Wednesday, May 6, 2009

Blogs Don't Kill People, People Do?

So my friend Paull Young, social media public relations maven displaced from down under to NYC, posted a thoughtful commentary on his blog, Young PR, entitled: Blogs Don’t Influence People - People Do. You can go read it, and meet me back here if you like. I won't mind.

Anyway, it was a thought-provoking post, and it motivated me to write a comment in response that I left on his blog, and that I also thought I'd share with you here:

Great blog post, Paull, and I agree with your main point entirely: "The power of blogs and other forms of social media comes from the relationships they enable through conversation." In other words, it's not about the content, messages, information, or memes being sent and received, it's about the connections being made, and the relationships being forged. This is another way of saying "the medium is the message," because what McLuhan meant by medium is closely related to what psychologist Paul Watzlawick meant by the relationship level of communication, as opposed to the content level. We tend to ignore the medium/relationship, and pay attention to the content, but it is the medium/relationship that has the more significant impact on us, individually and collectively.
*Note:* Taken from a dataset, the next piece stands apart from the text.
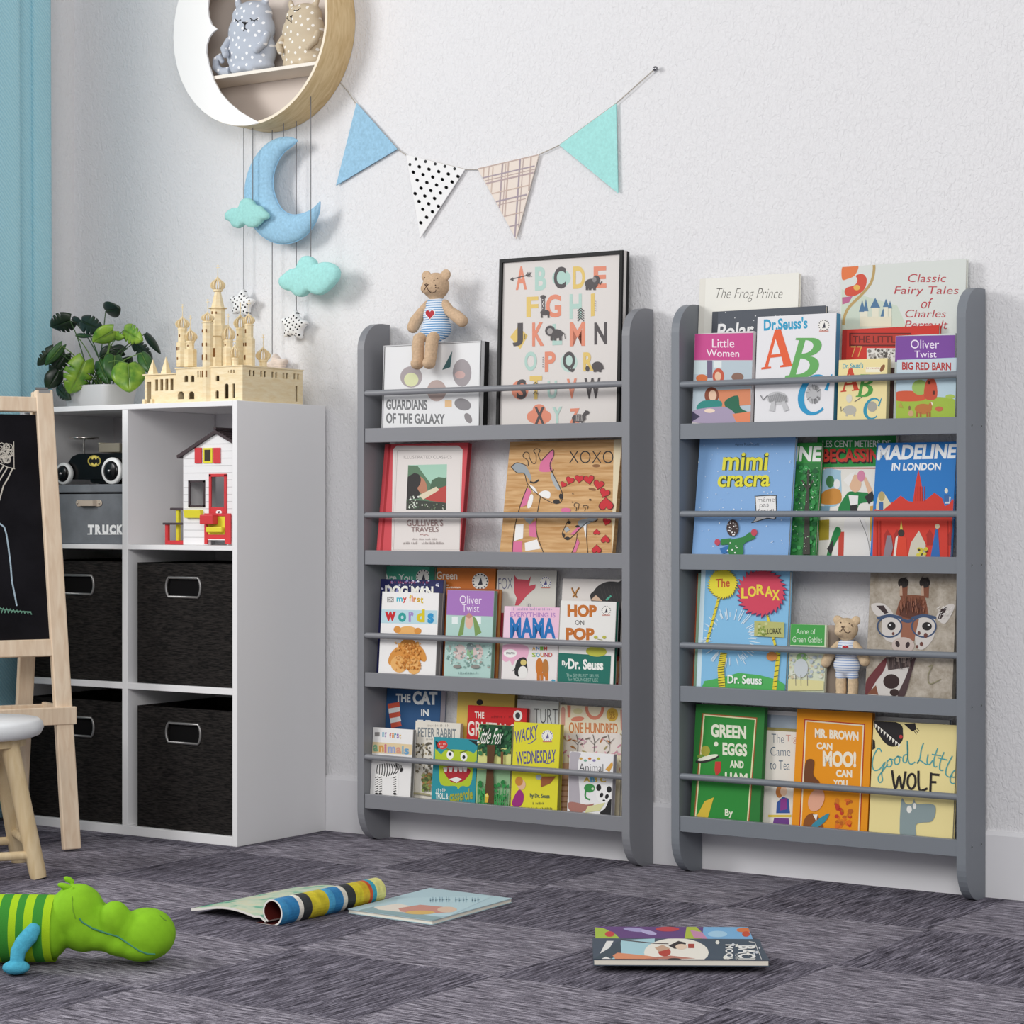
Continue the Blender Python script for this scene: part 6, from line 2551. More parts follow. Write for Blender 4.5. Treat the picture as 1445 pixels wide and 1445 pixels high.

The one point I would take issue with is your appropriation of the NRA slogan in this context. If you really consider the analogy, you are in effect saying that social media make no difference in our lives, because people would be communicating and relating to one another no matter what, and social media are just another means to that end, neutral in and of themselves, entirely subject to individual choice about how they are used.

From the media ecology perspective, technology changes human relationships and human affairs. Guns do kill people, in the sense that they facilitate aggression, increasing the potential for violence. And blogs do influence people, in the sense that they facilitate communication, increasing the possibilities for forming and maintaining relationships. Simply put, we have a greater number of relationships because of social media, with less regard to geography, and with greater variation and diversity, while also increasing our ability to find others who share our interests and biases. As McLuhan explained in Understanding Media, the medium is the message in part because technological change alters the speed and scale of our communication.

And well now, I guess I've got a blog post of my own here!
And so I have! Content emerging out of relationships, that is exactly what we're talking about, that's the power of social media!